• _SHORT PROBLEM_:
Transcribe the entries below exactly.

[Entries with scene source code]

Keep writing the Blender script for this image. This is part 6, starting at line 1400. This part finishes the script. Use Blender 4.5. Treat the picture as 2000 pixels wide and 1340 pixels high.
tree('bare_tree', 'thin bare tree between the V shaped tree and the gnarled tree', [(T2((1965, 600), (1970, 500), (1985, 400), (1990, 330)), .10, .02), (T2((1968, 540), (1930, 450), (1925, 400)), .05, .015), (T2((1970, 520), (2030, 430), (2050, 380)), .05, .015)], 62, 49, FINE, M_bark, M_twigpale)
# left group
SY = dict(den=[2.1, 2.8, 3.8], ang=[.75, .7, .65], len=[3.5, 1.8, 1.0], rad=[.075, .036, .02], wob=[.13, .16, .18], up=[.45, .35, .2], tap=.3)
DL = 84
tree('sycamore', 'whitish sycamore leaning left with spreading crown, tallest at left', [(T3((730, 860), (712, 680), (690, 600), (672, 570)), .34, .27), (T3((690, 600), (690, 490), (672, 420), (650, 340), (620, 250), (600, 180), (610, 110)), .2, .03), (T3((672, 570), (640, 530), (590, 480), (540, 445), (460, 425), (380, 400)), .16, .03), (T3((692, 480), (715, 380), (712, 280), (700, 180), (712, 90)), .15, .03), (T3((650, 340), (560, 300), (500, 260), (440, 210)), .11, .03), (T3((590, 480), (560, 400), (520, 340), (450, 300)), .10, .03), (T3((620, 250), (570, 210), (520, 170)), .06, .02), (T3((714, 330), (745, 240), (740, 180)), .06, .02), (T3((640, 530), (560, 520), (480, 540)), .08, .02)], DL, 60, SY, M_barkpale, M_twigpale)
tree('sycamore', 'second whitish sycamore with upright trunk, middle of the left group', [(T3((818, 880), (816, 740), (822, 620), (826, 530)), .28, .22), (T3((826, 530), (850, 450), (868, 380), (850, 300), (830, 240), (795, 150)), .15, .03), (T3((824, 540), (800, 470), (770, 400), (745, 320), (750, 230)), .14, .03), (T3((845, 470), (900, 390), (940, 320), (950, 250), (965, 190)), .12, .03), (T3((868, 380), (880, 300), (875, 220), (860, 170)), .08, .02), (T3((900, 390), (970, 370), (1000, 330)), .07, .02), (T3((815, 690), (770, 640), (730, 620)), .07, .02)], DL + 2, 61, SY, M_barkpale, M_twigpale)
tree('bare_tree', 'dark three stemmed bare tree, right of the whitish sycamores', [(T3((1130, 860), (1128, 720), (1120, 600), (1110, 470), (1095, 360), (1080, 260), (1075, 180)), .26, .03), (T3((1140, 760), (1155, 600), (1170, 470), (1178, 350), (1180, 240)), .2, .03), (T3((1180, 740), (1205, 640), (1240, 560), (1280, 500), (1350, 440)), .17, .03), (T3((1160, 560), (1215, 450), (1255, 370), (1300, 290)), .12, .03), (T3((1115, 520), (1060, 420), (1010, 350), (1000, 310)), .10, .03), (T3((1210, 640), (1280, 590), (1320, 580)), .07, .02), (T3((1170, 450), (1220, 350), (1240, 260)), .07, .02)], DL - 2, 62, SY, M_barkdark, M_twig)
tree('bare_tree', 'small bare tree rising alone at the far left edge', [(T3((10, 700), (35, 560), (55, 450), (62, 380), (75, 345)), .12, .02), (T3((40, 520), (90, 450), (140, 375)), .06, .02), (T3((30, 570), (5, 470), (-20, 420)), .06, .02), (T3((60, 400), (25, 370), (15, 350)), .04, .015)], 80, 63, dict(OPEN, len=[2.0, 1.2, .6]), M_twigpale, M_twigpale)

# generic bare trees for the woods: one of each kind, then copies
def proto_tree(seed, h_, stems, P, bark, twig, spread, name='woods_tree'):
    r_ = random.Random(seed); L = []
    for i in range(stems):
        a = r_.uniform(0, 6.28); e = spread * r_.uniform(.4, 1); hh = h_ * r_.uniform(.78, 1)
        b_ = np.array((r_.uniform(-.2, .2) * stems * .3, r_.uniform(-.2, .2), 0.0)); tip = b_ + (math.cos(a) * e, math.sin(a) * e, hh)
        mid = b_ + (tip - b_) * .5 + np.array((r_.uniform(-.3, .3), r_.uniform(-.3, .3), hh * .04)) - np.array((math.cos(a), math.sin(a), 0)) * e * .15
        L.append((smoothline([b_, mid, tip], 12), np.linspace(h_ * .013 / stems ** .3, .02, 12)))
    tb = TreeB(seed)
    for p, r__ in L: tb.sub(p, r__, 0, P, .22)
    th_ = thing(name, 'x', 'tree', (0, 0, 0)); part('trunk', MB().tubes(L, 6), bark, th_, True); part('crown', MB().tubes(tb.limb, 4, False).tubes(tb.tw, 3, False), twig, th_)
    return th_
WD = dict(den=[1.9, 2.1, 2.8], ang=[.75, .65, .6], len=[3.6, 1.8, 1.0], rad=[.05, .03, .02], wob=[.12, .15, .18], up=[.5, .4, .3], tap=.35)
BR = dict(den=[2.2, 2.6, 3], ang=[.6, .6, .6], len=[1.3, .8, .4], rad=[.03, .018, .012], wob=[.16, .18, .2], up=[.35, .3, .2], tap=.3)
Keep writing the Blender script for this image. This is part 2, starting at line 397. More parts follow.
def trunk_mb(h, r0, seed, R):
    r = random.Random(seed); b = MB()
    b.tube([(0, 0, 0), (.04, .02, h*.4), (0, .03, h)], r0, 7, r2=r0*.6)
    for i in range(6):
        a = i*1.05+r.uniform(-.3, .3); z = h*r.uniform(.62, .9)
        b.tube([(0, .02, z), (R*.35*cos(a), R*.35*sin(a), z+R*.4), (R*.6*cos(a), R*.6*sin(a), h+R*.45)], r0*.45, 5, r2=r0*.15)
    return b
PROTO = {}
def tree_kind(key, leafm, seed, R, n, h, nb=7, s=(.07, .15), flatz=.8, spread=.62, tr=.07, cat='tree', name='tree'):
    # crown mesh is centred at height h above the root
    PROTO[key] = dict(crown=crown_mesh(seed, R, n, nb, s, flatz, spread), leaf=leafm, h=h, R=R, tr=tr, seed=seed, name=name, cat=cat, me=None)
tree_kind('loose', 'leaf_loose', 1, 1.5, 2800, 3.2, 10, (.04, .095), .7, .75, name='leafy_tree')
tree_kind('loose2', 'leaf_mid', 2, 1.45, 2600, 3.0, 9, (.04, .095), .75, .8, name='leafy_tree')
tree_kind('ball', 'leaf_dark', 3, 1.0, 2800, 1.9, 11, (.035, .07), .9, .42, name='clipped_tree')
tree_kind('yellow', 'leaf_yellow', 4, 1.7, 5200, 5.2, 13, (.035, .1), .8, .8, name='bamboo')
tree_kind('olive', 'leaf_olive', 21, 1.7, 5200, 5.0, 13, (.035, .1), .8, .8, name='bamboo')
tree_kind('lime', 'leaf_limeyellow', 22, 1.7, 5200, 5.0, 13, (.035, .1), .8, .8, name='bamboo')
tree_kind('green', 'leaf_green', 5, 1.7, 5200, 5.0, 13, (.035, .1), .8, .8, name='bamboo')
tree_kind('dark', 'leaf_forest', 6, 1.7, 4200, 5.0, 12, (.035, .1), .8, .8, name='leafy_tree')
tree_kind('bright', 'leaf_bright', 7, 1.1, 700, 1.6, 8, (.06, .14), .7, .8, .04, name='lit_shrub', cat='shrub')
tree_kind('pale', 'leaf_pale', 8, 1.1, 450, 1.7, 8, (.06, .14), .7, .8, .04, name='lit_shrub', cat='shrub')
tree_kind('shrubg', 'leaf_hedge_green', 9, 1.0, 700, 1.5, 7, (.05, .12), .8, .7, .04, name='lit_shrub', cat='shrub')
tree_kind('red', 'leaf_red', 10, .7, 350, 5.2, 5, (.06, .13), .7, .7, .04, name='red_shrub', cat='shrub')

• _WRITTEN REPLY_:
Keep writing the Blender script for this image. This is part 6, starting at line 1400. This part finishes the script. Use Blender 4.5. Treat the picture as 2000 pixels wide and 1340 pixels high.
tree('bare_tree', 'thin bare tree between the V shaped tree and the gnarled tree', [(T2((1965, 600), (1970, 500), (1985, 400), (1990, 330)), .10, .02), (T2((1968, 540), (1930, 450), (1925, 400)), .05, .015), (T2((1970, 520), (2030, 430), (2050, 380)), .05, .015)], 62, 49, FINE, M_bark, M_twigpale)
# left group
SY = dict(den=[2.1, 2.8, 3.8], ang=[.75, .7, .65], len=[3.5, 1.8, 1.0], rad=[.075, .036, .02], wob=[.13, .16, .18], up=[.45, .35, .2], tap=.3)
DL = 84
tree('sycamore', 'whitish sycamore leaning left with spreading crown, tallest at left', [(T3((730, 860), (712, 680), (690, 600), (672, 570)), .34, .27), (T3((690, 600), (690, 490), (672, 420), (650, 340), (620, 250), (600, 180), (610, 110)), .2, .03), (T3((672, 570), (640, 530), (590, 480), (540, 445), (460, 425), (380, 400)), .16, .03), (T3((692, 480), (715, 380), (712, 280), (700, 180), (712, 90)), .15, .03), (T3((650, 340), (560, 300), (500, 260), (440, 210)), .11, .03), (T3((590, 480), (560, 400), (520, 340), (450, 300)), .10, .03), (T3((620, 250), (570, 210), (520, 170)), .06, .02), (T3((714, 330), (745, 240), (740, 180)), .06, .02), (T3((640, 530), (560, 520), (480, 540)), .08, .02)], DL, 60, SY, M_barkpale, M_twigpale)
tree('sycamore', 'second whitish sycamore with upright trunk, middle of the left group', [(T3((818, 880), (816, 740), (822, 620), (826, 530)), .28, .22), (T3((826, 530), (850, 450), (868, 380), (850, 300), (830, 240), (795, 150)), .15, .03), (T3((824, 540), (800, 470), (770, 400), (745, 320), (750, 230)), .14, .03), (T3((845, 470), (900, 390), (940, 320), (950, 250), (965, 190)), .12, .03), (T3((868, 380), (880, 300), (875, 220), (860, 170)), .08, .02), (T3((900, 390), (970, 370), (1000, 330)), .07, .02), (T3((815, 690), (770, 640), (730, 620)), .07, .02)], DL + 2, 61, SY, M_barkpale, M_twigpale)
tree('bare_tree', 'dark three stemmed bare tree, right of the whitish sycamores', [(T3((1130, 860), (1128, 720), (1120, 600), (1110, 470), (1095, 360), (1080, 260), (1075, 180)), .26, .03), (T3((1140, 760), (1155, 600), (1170, 470), (1178, 350), (1180, 240)), .2, .03), (T3((1180, 740), (1205, 640), (1240, 560), (1280, 500), (1350, 440)), .17, .03), (T3((1160, 560), (1215, 450), (1255, 370), (1300, 290)), .12, .03), (T3((1115, 520), (1060, 420), (1010, 350), (1000, 310)), .10, .03), (T3((1210, 640), (1280, 590), (1320, 580)), .07, .02), (T3((1170, 450), (1220, 350), (1240, 260)), .07, .02)], DL - 2, 62, SY, M_barkdark, M_twig)
tree('bare_tree', 'small bare tree rising alone at the far left edge', [(T3((10, 700), (35, 560), (55, 450), (62, 380), (75, 345)), .12, .02), (T3((40, 520), (90, 450), (140, 375)), .06, .02), (T3((30, 570), (5, 470), (-20, 420)), .06, .02), (T3((60, 400), (25, 370), (15, 350)), .04, .015)], 80, 63, dict(OPEN, len=[2.0, 1.2, .6]), M_twigpale, M_twigpale)

# generic bare trees for the woods: one of each kind, then copies
def proto_tree(seed, h_, stems, P, bark, twig, spread, name='woods_tree'):
    r_ = random.Random(seed); L = []
    for i in range(stems):
        a = r_.uniform(0, 6.28); e = spread * r_.uniform(.4, 1); hh = h_ * r_.uniform(.78, 1)
        b_ = np.array((r_.uniform(-.2, .2) * stems * .3, r_.uniform(-.2, .2), 0.0)); tip = b_ + (math.cos(a) * e, math.sin(a) * e, hh)
        mid = b_ + (tip - b_) * .5 + np.array((r_.uniform(-.3, .3), r_.uniform(-.3, .3), hh * .04)) - np.array((math.cos(a), math.sin(a), 0)) * e * .15
        L.append((smoothline([b_, mid, tip], 12), np.linspace(h_ * .013 / stems ** .3, .02, 12)))
    tb = TreeB(seed)
    for p, r__ in L: tb.sub(p, r__, 0, P, .22)
    th_ = thing(name, 'x', 'tree', (0, 0, 0)); part('trunk', MB().tubes(L, 6), bark, th_, True); part('crown', MB().tubes(tb.limb, 4, False).tubes(tb.tw, 3, False), twig, th_)
    return th_
WD = dict(den=[1.9, 2.1, 2.8], ang=[.75, .65, .6], len=[3.6, 1.8, 1.0], rad=[.05, .03, .02], wob=[.12, .15, .18], up=[.5, .4, .3], tap=.35)
BR = dict(den=[2.2, 2.6, 3], ang=[.6, .6, .6], len=[1.3, .8, .4], rad=[.03, .018, .012], wob=[.16, .18, .2], up=[.35, .3, .2], tap=.3)
Keep writing the Blender script for this image. This is part 2, starting at line 397. More parts follow.
def trunk_mb(h, r0, seed, R):
    r = random.Random(seed); b = MB()
    b.tube([(0, 0, 0), (.04, .02, h*.4), (0, .03, h)], r0, 7, r2=r0*.6)
    for i in range(6):
        a = i*1.05+r.uniform(-.3, .3); z = h*r.uniform(.62, .9)
        b.tube([(0, .02, z), (R*.35*cos(a), R*.35*sin(a), z+R*.4), (R*.6*cos(a), R*.6*sin(a), h+R*.45)], r0*.45, 5, r2=r0*.15)
    return b
PROTO = {}
def tree_kind(key, leafm, seed, R, n, h, nb=7, s=(.07, .15), flatz=.8, spread=.62, tr=.07, cat='tree', name='tree'):
    # crown mesh is centred at height h above the root
    PROTO[key] = dict(crown=crown_mesh(seed, R, n, nb, s, flatz, spread), leaf=leafm, h=h, R=R, tr=tr, seed=seed, name=name, cat=cat, me=None)
tree_kind('loose', 'leaf_loose', 1, 1.5, 2800, 3.2, 10, (.04, .095), .7, .75, name='leafy_tree')
tree_kind('loose2', 'leaf_mid', 2, 1.45, 2600, 3.0, 9, (.04, .095), .75, .8, name='leafy_tree')
tree_kind('ball', 'leaf_dark', 3, 1.0, 2800, 1.9, 11, (.035, .07), .9, .42, name='clipped_tree')
tree_kind('yellow', 'leaf_yellow', 4, 1.7, 5200, 5.2, 13, (.035, .1), .8, .8, name='bamboo')
tree_kind('olive', 'leaf_olive', 21, 1.7, 5200, 5.0, 13, (.035, .1), .8, .8, name='bamboo')
tree_kind('lime', 'leaf_limeyellow', 22, 1.7, 5200, 5.0, 13, (.035, .1), .8, .8, name='bamboo')
tree_kind('green', 'leaf_green', 5, 1.7, 5200, 5.0, 13, (.035, .1), .8, .8, name='bamboo')
tree_kind('dark', 'leaf_forest', 6, 1.7, 4200, 5.0, 12, (.035, .1), .8, .8, name='leafy_tree')
tree_kind('bright', 'leaf_bright', 7, 1.1, 700, 1.6, 8, (.06, .14), .7, .8, .04, name='lit_shrub', cat='shrub')
tree_kind('pale', 'leaf_pale', 8, 1.1, 450, 1.7, 8, (.06, .14), .7, .8, .04, name='lit_shrub', cat='shrub')
tree_kind('shrubg', 'leaf_hedge_green', 9, 1.0, 700, 1.5, 7, (.05, .12), .8, .7, .04, name='lit_shrub', cat='shrub')
tree_kind('red', 'leaf_red', 10, .7, 350, 5.2, 5, (.06, .13), .7, .7, .04, name='red_shrub', cat='shrub')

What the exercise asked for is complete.